- **Task**
Output the full material exactly as it appears here.

═══

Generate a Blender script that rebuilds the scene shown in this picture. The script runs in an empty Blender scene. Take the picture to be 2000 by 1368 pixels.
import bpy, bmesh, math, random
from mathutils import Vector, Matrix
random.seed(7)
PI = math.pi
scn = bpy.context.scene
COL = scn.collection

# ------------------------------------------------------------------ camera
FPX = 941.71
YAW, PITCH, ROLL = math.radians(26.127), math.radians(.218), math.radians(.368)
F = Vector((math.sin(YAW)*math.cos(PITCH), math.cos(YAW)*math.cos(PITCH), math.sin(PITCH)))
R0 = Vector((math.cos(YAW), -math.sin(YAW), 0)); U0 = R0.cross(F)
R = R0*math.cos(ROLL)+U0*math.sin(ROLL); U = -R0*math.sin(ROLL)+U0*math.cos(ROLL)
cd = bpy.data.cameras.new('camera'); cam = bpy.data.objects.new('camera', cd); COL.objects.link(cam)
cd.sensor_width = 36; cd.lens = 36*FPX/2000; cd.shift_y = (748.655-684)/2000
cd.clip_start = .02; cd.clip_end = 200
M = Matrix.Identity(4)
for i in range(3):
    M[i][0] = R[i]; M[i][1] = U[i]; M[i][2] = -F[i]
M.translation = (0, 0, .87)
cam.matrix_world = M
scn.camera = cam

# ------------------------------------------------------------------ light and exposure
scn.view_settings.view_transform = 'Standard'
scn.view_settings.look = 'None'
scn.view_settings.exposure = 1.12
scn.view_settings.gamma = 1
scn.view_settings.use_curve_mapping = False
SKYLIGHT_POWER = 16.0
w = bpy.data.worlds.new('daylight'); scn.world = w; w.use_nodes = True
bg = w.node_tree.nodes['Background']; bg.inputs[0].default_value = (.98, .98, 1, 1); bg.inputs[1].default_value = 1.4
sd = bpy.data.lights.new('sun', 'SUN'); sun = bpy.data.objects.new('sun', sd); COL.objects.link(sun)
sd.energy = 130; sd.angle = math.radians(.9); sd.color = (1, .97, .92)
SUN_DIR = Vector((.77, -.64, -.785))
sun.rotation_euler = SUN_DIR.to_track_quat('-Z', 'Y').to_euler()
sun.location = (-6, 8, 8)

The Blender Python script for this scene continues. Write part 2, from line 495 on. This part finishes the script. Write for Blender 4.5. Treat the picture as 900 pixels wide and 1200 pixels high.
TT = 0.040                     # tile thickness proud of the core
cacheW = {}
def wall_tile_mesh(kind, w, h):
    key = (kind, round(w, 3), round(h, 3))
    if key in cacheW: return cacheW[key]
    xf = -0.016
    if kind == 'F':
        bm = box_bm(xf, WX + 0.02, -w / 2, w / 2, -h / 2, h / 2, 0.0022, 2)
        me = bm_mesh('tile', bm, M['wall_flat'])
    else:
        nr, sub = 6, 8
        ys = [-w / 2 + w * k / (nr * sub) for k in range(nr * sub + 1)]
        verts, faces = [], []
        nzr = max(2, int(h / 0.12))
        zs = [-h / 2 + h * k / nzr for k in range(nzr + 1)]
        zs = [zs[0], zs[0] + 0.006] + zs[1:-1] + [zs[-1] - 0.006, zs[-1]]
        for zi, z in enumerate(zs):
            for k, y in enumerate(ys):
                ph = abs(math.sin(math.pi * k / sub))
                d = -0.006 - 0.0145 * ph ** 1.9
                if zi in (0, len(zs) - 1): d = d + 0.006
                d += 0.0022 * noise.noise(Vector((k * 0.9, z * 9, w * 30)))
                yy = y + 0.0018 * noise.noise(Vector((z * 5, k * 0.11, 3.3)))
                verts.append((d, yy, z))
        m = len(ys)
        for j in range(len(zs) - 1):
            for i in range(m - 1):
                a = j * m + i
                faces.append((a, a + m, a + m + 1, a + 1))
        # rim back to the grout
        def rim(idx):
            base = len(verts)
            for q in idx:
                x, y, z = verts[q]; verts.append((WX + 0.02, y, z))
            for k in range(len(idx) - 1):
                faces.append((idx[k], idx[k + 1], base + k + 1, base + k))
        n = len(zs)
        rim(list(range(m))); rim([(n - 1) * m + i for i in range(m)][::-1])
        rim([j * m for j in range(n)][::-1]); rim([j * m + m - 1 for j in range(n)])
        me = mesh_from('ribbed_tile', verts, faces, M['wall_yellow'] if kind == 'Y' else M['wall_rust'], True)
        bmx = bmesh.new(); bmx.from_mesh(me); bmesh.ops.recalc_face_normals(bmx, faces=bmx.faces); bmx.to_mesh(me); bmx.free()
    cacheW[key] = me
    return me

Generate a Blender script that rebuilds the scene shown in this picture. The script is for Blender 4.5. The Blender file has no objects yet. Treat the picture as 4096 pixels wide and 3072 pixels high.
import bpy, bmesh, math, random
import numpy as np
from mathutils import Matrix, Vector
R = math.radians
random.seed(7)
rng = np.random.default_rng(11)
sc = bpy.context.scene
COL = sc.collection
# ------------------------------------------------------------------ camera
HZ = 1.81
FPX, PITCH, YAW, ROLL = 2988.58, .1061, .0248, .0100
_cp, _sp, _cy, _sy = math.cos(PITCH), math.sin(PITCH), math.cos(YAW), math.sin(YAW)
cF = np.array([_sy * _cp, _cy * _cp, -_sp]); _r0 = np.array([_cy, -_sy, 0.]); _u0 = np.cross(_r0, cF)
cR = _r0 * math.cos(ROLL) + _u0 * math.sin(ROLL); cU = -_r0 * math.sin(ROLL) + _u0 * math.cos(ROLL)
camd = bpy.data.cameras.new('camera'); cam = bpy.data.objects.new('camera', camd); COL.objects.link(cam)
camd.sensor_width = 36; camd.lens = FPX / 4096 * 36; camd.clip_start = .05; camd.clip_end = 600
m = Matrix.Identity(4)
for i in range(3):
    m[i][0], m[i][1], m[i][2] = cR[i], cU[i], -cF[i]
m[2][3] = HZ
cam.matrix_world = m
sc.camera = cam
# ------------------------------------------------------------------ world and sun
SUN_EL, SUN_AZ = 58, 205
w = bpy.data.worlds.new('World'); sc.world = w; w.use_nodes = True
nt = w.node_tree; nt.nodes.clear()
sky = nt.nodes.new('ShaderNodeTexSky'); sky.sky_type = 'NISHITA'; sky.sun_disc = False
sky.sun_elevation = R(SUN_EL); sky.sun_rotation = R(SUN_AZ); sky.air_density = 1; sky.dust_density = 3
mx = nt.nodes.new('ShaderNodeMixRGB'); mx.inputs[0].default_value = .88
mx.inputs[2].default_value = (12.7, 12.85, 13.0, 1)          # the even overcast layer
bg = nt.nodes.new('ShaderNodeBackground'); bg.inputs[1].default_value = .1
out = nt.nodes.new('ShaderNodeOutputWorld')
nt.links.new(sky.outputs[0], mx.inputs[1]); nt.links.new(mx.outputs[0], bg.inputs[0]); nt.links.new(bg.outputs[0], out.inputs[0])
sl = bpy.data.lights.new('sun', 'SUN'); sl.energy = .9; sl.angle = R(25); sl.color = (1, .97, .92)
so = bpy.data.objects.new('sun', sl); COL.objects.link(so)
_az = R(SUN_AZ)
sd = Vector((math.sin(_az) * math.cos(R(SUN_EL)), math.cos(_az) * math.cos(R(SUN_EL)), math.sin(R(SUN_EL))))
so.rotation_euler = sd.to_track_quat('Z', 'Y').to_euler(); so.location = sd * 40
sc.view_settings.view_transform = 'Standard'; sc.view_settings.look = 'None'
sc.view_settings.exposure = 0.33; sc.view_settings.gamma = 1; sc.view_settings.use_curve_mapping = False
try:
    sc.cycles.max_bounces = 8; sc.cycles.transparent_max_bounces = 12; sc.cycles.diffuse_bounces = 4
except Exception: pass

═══

- **Solution for this exercise**
Generate a Blender script that rebuilds the scene shown in this picture. The script runs in an empty Blender scene. Take the picture to be 2000 by 1368 pixels.
import bpy, bmesh, math, random
from mathutils import Vector, Matrix
random.seed(7)
PI = math.pi
scn = bpy.context.scene
COL = scn.collection

# ------------------------------------------------------------------ camera
FPX = 941.71
YAW, PITCH, ROLL = math.radians(26.127), math.radians(.218), math.radians(.368)
F = Vector((math.sin(YAW)*math.cos(PITCH), math.cos(YAW)*math.cos(PITCH), math.sin(PITCH)))
R0 = Vector((math.cos(YAW), -math.sin(YAW), 0)); U0 = R0.cross(F)
R = R0*math.cos(ROLL)+U0*math.sin(ROLL); U = -R0*math.sin(ROLL)+U0*math.cos(ROLL)
cd = bpy.data.cameras.new('camera'); cam = bpy.data.objects.new('camera', cd); COL.objects.link(cam)
cd.sensor_width = 36; cd.lens = 36*FPX/2000; cd.shift_y = (748.655-684)/2000
cd.clip_start = .02; cd.clip_end = 200
M = Matrix.Identity(4)
for i in range(3):
    M[i][0] = R[i]; M[i][1] = U[i]; M[i][2] = -F[i]
M.translation = (0, 0, .87)
cam.matrix_world = M
scn.camera = cam

# ------------------------------------------------------------------ light and exposure
scn.view_settings.view_transform = 'Standard'
scn.view_settings.look = 'None'
scn.view_settings.exposure = 1.12
scn.view_settings.gamma = 1
scn.view_settings.use_curve_mapping = False
SKYLIGHT_POWER = 16.0
w = bpy.data.worlds.new('daylight'); scn.world = w; w.use_nodes = True
bg = w.node_tree.nodes['Background']; bg.inputs[0].default_value = (.98, .98, 1, 1); bg.inputs[1].default_value = 1.4
sd = bpy.data.lights.new('sun', 'SUN'); sun = bpy.data.objects.new('sun', sd); COL.objects.link(sun)
sd.energy = 130; sd.angle = math.radians(.9); sd.color = (1, .97, .92)
SUN_DIR = Vector((.77, -.64, -.785))
sun.rotation_euler = SUN_DIR.to_track_quat('-Z', 'Y').to_euler()
sun.location = (-6, 8, 8)

The Blender Python script for this scene continues. Write part 2, from line 495 on. This part finishes the script. Write for Blender 4.5. Treat the picture as 900 pixels wide and 1200 pixels high.
TT = 0.040                     # tile thickness proud of the core
cacheW = {}
def wall_tile_mesh(kind, w, h):
    key = (kind, round(w, 3), round(h, 3))
    if key in cacheW: return cacheW[key]
    xf = -0.016
    if kind == 'F':
        bm = box_bm(xf, WX + 0.02, -w / 2, w / 2, -h / 2, h / 2, 0.0022, 2)
        me = bm_mesh('tile', bm, M['wall_flat'])
    else:
        nr, sub = 6, 8
        ys = [-w / 2 + w * k / (nr * sub) for k in range(nr * sub + 1)]
        verts, faces = [], []
        nzr = max(2, int(h / 0.12))
        zs = [-h / 2 + h * k / nzr for k in range(nzr + 1)]
        zs = [zs[0], zs[0] + 0.006] + zs[1:-1] + [zs[-1] - 0.006, zs[-1]]
        for zi, z in enumerate(zs):
            for k, y in enumerate(ys):
                ph = abs(math.sin(math.pi * k / sub))
                d = -0.006 - 0.0145 * ph ** 1.9
                if zi in (0, len(zs) - 1): d = d + 0.006
                d += 0.0022 * noise.noise(Vector((k * 0.9, z * 9, w * 30)))
                yy = y + 0.0018 * noise.noise(Vector((z * 5, k * 0.11, 3.3)))
                verts.append((d, yy, z))
        m = len(ys)
        for j in range(len(zs) - 1):
            for i in range(m - 1):
                a = j * m + i
                faces.append((a, a + m, a + m + 1, a + 1))
        # rim back to the grout
        def rim(idx):
            base = len(verts)
            for q in idx:
                x, y, z = verts[q]; verts.append((WX + 0.02, y, z))
            for k in range(len(idx) - 1):
                faces.append((idx[k], idx[k + 1], base + k + 1, base + k))
        n = len(zs)
        rim(list(range(m))); rim([(n - 1) * m + i for i in range(m)][::-1])
        rim([j * m for j in range(n)][::-1]); rim([j * m + m - 1 for j in range(n)])
        me = mesh_from('ribbed_tile', verts, faces, M['wall_yellow'] if kind == 'Y' else M['wall_rust'], True)
        bmx = bmesh.new(); bmx.from_mesh(me); bmesh.ops.recalc_face_normals(bmx, faces=bmx.faces); bmx.to_mesh(me); bmx.free()
    cacheW[key] = me
    return me

Generate a Blender script that rebuilds the scene shown in this picture. The script is for Blender 4.5. The Blender file has no objects yet. Treat the picture as 4096 pixels wide and 3072 pixels high.
import bpy, bmesh, math, random
import numpy as np
from mathutils import Matrix, Vector
R = math.radians
random.seed(7)
rng = np.random.default_rng(11)
sc = bpy.context.scene
COL = sc.collection
# ------------------------------------------------------------------ camera
HZ = 1.81
FPX, PITCH, YAW, ROLL = 2988.58, .1061, .0248, .0100
_cp, _sp, _cy, _sy = math.cos(PITCH), math.sin(PITCH), math.cos(YAW), math.sin(YAW)
cF = np.array([_sy * _cp, _cy * _cp, -_sp]); _r0 = np.array([_cy, -_sy, 0.]); _u0 = np.cross(_r0, cF)
cR = _r0 * math.cos(ROLL) + _u0 * math.sin(ROLL); cU = -_r0 * math.sin(ROLL) + _u0 * math.cos(ROLL)
camd = bpy.data.cameras.new('camera'); cam = bpy.data.objects.new('camera', camd); COL.objects.link(cam)
camd.sensor_width = 36; camd.lens = FPX / 4096 * 36; camd.clip_start = .05; camd.clip_end = 600
m = Matrix.Identity(4)
for i in range(3):
    m[i][0], m[i][1], m[i][2] = cR[i], cU[i], -cF[i]
m[2][3] = HZ
cam.matrix_world = m
sc.camera = cam
# ------------------------------------------------------------------ world and sun
SUN_EL, SUN_AZ = 58, 205
w = bpy.data.worlds.new('World'); sc.world = w; w.use_nodes = True
nt = w.node_tree; nt.nodes.clear()
sky = nt.nodes.new('ShaderNodeTexSky'); sky.sky_type = 'NISHITA'; sky.sun_disc = False
sky.sun_elevation = R(SUN_EL); sky.sun_rotation = R(SUN_AZ); sky.air_density = 1; sky.dust_density = 3
mx = nt.nodes.new('ShaderNodeMixRGB'); mx.inputs[0].default_value = .88
mx.inputs[2].default_value = (12.7, 12.85, 13.0, 1)          # the even overcast layer
bg = nt.nodes.new('ShaderNodeBackground'); bg.inputs[1].default_value = .1
out = nt.nodes.new('ShaderNodeOutputWorld')
nt.links.new(sky.outputs[0], mx.inputs[1]); nt.links.new(mx.outputs[0], bg.inputs[0]); nt.links.new(bg.outputs[0], out.inputs[0])
sl = bpy.data.lights.new('sun', 'SUN'); sl.energy = .9; sl.angle = R(25); sl.color = (1, .97, .92)
so = bpy.data.objects.new('sun', sl); COL.objects.link(so)
_az = R(SUN_AZ)
sd = Vector((math.sin(_az) * math.cos(R(SUN_EL)), math.cos(_az) * math.cos(R(SUN_EL)), math.sin(R(SUN_EL))))
so.rotation_euler = sd.to_track_quat('Z', 'Y').to_euler(); so.location = sd * 40
sc.view_settings.view_transform = 'Standard'; sc.view_settings.look = 'None'
sc.view_settings.exposure = 0.33; sc.view_settings.gamma = 1; sc.view_settings.use_curve_mapping = False
try:
    sc.cycles.max_bounces = 8; sc.cycles.transparent_max_bounces = 12; sc.cycles.diffuse_bounces = 4
except Exception: pass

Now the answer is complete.